The request: Output the lines from the top of the entries below to the line with "sc = bpy.context.scene", both included, exactly and without pictures.

Input:
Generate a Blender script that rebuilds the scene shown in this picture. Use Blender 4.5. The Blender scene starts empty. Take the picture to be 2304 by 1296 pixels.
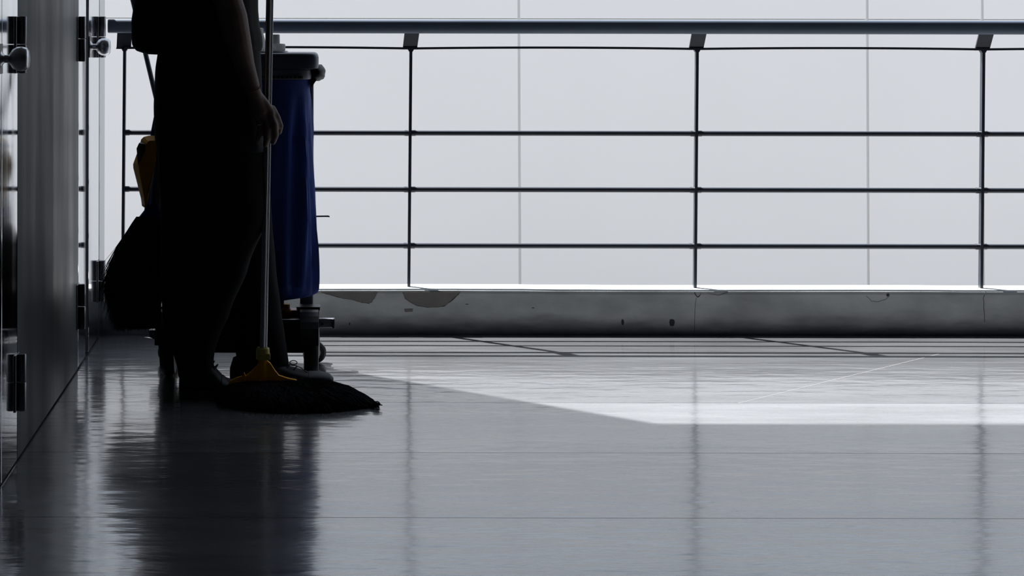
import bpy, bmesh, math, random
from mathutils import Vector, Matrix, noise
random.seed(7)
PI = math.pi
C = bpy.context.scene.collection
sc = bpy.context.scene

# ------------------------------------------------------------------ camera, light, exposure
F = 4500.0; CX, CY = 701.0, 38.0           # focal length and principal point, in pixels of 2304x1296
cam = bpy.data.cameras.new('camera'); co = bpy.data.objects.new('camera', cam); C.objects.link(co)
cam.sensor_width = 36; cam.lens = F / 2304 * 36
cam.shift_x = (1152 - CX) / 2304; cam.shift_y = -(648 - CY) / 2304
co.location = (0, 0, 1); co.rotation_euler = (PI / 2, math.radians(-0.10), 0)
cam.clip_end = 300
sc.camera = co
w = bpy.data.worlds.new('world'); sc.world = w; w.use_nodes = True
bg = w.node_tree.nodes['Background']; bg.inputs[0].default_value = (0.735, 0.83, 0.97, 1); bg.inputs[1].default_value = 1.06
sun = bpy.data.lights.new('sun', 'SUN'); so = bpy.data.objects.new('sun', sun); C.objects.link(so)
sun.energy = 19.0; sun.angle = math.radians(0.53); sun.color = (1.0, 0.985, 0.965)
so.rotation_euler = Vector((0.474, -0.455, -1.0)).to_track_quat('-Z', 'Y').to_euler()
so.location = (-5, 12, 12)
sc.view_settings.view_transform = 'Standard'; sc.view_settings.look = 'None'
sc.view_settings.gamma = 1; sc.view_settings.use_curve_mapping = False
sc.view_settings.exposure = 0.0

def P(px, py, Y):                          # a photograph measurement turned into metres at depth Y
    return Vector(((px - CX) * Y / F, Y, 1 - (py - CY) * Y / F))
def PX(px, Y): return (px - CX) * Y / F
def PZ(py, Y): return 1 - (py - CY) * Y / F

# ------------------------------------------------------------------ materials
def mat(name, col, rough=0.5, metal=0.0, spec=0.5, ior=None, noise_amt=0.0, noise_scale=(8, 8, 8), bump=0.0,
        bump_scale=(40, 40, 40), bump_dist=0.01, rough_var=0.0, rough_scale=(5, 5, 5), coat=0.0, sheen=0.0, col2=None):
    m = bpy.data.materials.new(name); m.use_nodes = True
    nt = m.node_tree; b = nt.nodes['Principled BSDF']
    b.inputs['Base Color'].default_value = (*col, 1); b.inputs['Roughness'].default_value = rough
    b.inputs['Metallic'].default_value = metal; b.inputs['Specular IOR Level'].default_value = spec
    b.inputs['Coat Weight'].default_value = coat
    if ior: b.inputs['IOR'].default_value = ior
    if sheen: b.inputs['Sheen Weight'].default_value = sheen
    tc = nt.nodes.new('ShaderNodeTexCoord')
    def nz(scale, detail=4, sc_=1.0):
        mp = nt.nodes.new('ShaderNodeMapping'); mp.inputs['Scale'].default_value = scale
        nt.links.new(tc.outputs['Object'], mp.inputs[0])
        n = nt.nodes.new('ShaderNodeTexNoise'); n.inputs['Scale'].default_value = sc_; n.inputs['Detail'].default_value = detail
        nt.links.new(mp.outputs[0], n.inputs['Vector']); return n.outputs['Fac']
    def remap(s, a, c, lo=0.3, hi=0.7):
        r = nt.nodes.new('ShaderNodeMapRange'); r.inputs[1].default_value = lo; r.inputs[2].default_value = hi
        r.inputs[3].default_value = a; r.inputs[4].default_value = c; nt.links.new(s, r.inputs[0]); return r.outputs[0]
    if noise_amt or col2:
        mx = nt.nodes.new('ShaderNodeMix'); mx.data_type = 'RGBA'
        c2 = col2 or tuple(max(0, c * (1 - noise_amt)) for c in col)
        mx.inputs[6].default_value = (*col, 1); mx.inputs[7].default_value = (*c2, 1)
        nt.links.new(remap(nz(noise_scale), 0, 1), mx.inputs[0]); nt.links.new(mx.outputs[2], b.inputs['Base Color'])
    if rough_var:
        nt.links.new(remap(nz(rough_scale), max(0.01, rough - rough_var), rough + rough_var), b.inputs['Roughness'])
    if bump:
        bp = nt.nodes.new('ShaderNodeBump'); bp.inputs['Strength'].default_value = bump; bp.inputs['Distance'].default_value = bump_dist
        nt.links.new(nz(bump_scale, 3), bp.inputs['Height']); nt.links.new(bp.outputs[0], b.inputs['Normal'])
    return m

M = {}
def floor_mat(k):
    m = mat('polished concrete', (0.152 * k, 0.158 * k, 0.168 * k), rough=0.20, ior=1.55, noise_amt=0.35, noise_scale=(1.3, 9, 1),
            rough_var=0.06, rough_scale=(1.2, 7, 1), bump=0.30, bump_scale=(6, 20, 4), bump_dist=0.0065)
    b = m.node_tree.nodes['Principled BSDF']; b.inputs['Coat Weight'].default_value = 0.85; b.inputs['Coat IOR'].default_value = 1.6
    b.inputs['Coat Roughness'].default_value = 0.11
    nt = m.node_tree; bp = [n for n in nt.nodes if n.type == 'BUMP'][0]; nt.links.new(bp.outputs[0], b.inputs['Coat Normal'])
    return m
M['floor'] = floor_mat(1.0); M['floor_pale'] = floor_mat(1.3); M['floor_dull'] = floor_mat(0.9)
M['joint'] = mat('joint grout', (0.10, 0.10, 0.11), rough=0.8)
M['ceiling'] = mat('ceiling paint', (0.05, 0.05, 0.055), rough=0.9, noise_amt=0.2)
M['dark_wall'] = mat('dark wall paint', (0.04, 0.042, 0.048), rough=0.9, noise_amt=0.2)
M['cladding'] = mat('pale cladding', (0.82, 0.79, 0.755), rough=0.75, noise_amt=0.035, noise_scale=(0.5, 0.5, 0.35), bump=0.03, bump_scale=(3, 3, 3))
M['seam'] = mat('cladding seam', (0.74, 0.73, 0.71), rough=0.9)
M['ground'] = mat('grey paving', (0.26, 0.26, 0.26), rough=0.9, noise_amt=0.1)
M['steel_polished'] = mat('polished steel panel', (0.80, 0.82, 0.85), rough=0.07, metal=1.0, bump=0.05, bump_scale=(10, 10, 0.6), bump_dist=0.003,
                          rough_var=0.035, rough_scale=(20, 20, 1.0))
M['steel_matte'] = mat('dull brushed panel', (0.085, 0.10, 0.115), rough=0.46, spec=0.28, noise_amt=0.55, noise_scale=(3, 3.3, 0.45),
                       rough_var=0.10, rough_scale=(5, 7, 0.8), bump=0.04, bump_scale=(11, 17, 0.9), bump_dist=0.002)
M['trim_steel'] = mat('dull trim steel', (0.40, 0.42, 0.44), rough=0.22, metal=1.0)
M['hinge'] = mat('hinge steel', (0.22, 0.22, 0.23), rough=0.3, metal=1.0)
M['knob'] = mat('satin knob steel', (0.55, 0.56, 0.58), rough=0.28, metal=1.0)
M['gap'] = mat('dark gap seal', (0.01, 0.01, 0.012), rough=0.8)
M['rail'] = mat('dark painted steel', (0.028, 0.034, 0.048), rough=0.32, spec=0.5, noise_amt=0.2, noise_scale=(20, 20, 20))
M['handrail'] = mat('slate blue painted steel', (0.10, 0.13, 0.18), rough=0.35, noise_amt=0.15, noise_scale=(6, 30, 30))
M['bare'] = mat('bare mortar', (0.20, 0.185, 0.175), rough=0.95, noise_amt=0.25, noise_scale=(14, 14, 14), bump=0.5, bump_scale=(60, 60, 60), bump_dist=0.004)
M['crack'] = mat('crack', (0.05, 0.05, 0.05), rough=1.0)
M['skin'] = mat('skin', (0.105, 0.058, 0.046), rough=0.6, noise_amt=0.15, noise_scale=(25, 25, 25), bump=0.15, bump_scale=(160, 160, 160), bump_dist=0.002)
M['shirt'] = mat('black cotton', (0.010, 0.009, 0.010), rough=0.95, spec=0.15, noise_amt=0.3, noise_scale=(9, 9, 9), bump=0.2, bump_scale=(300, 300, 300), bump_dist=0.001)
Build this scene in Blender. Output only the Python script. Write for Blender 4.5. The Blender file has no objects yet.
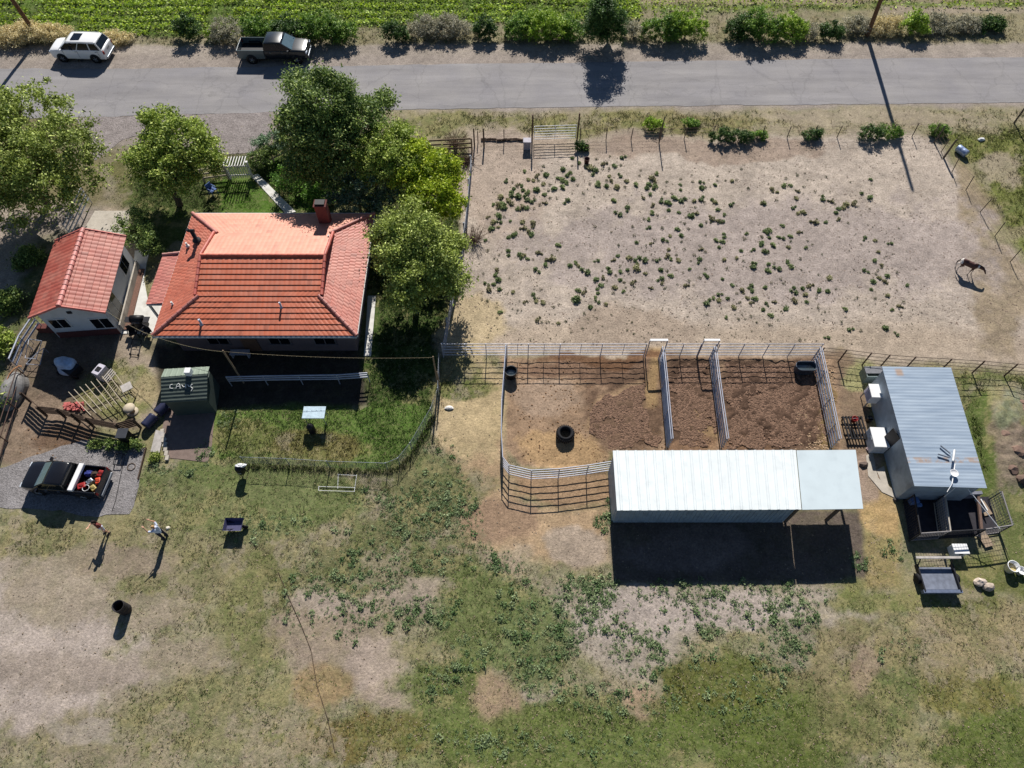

Response for this exercise:
Generate a Blender script that rebuilds the scene shown in this picture. Use Blender 4.5. The Blender scene starts empty. Take the picture to be 2304 by 1296 pixels.
import bpy, bmesh, math, random
from mathutils import Vector, Matrix, noise
random.seed(7)
PI = math.pi
C = bpy.context.scene.collection
sc = bpy.context.scene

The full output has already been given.